◆ **Set exercise**
Set down the material once more, exactly as it appears.

◆ **Stored records**
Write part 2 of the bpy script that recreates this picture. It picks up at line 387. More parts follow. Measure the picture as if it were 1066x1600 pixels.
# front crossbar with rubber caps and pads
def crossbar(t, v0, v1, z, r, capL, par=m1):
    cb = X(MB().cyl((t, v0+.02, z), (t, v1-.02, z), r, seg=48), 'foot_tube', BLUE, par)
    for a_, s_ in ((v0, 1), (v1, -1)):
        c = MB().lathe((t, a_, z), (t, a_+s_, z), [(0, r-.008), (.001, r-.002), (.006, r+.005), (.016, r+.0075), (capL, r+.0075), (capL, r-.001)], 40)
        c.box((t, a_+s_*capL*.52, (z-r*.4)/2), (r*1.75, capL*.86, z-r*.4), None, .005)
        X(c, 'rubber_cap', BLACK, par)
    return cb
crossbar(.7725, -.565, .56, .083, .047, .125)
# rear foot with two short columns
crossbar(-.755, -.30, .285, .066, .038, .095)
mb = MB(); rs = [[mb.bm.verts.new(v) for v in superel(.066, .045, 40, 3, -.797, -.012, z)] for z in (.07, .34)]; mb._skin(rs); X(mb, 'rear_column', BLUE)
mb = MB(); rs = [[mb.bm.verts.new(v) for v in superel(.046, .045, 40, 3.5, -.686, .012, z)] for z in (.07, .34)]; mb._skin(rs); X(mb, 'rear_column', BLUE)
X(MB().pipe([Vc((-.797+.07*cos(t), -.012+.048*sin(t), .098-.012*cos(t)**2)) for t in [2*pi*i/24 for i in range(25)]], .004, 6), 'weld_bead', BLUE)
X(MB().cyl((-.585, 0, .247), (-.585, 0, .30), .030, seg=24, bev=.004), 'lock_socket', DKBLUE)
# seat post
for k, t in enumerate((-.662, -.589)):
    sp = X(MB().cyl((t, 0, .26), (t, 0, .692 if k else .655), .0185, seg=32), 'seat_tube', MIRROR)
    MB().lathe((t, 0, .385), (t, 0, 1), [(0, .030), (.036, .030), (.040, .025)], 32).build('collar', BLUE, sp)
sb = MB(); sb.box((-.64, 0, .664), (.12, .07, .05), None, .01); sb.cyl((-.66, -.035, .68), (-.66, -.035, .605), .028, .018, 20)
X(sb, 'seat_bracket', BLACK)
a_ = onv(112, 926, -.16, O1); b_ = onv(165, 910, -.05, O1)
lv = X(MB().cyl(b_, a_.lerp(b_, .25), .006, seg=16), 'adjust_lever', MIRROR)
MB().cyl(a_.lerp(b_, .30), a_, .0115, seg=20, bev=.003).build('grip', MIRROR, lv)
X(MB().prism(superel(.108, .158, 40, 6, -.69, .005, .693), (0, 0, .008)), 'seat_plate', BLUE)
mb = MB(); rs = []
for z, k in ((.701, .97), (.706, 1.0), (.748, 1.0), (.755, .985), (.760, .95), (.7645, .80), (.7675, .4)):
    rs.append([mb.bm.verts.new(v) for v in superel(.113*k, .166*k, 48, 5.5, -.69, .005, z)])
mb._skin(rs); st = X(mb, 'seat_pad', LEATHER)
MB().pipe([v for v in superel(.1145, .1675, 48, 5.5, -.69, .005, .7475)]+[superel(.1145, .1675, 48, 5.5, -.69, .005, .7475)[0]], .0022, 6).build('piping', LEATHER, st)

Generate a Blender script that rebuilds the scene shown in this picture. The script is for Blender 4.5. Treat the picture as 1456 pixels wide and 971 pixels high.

◆ **Reply**
Write part 2 of the bpy script that recreates this picture. It picks up at line 387. More parts follow. Measure the picture as if it were 1066x1600 pixels.
# front crossbar with rubber caps and pads
def crossbar(t, v0, v1, z, r, capL, par=m1):
    cb = X(MB().cyl((t, v0+.02, z), (t, v1-.02, z), r, seg=48), 'foot_tube', BLUE, par)
    for a_, s_ in ((v0, 1), (v1, -1)):
        c = MB().lathe((t, a_, z), (t, a_+s_, z), [(0, r-.008), (.001, r-.002), (.006, r+.005), (.016, r+.0075), (capL, r+.0075), (capL, r-.001)], 40)
        c.box((t, a_+s_*capL*.52, (z-r*.4)/2), (r*1.75, capL*.86, z-r*.4), None, .005)
        X(c, 'rubber_cap', BLACK, par)
    return cb
crossbar(.7725, -.565, .56, .083, .047, .125)
# rear foot with two short columns
crossbar(-.755, -.30, .285, .066, .038, .095)
mb = MB(); rs = [[mb.bm.verts.new(v) for v in superel(.066, .045, 40, 3, -.797, -.012, z)] for z in (.07, .34)]; mb._skin(rs); X(mb, 'rear_column', BLUE)
mb = MB(); rs = [[mb.bm.verts.new(v) for v in superel(.046, .045, 40, 3.5, -.686, .012, z)] for z in (.07, .34)]; mb._skin(rs); X(mb, 'rear_column', BLUE)
X(MB().pipe([Vc((-.797+.07*cos(t), -.012+.048*sin(t), .098-.012*cos(t)**2)) for t in [2*pi*i/24 for i in range(25)]], .004, 6), 'weld_bead', BLUE)
X(MB().cyl((-.585, 0, .247), (-.585, 0, .30), .030, seg=24, bev=.004), 'lock_socket', DKBLUE)
# seat post
for k, t in enumerate((-.662, -.589)):
    sp = X(MB().cyl((t, 0, .26), (t, 0, .692 if k else .655), .0185, seg=32), 'seat_tube', MIRROR)
    MB().lathe((t, 0, .385), (t, 0, 1), [(0, .030), (.036, .030), (.040, .025)], 32).build('collar', BLUE, sp)
sb = MB(); sb.box((-.64, 0, .664), (.12, .07, .05), None, .01); sb.cyl((-.66, -.035, .68), (-.66, -.035, .605), .028, .018, 20)
X(sb, 'seat_bracket', BLACK)
a_ = onv(112, 926, -.16, O1); b_ = onv(165, 910, -.05, O1)
lv = X(MB().cyl(b_, a_.lerp(b_, .25), .006, seg=16), 'adjust_lever', MIRROR)
MB().cyl(a_.lerp(b_, .30), a_, .0115, seg=20, bev=.003).build('grip', MIRROR, lv)
X(MB().prism(superel(.108, .158, 40, 6, -.69, .005, .693), (0, 0, .008)), 'seat_plate', BLUE)
mb = MB(); rs = []
for z, k in ((.701, .97), (.706, 1.0), (.748, 1.0), (.755, .985), (.760, .95), (.7645, .80), (.7675, .4)):
    rs.append([mb.bm.verts.new(v) for v in superel(.113*k, .166*k, 48, 5.5, -.69, .005, z)])
mb._skin(rs); st = X(mb, 'seat_pad', LEATHER)
MB().pipe([v for v in superel(.1145, .1675, 48, 5.5, -.69, .005, .7475)]+[superel(.1145, .1675, 48, 5.5, -.69, .005, .7475)[0]], .0022, 6).build('piping', LEATHER, st)

Generate a Blender script that rebuilds the scene shown in this picture. The script is for Blender 4.5. Treat the picture as 1456 pixels wide and 971 pixels high.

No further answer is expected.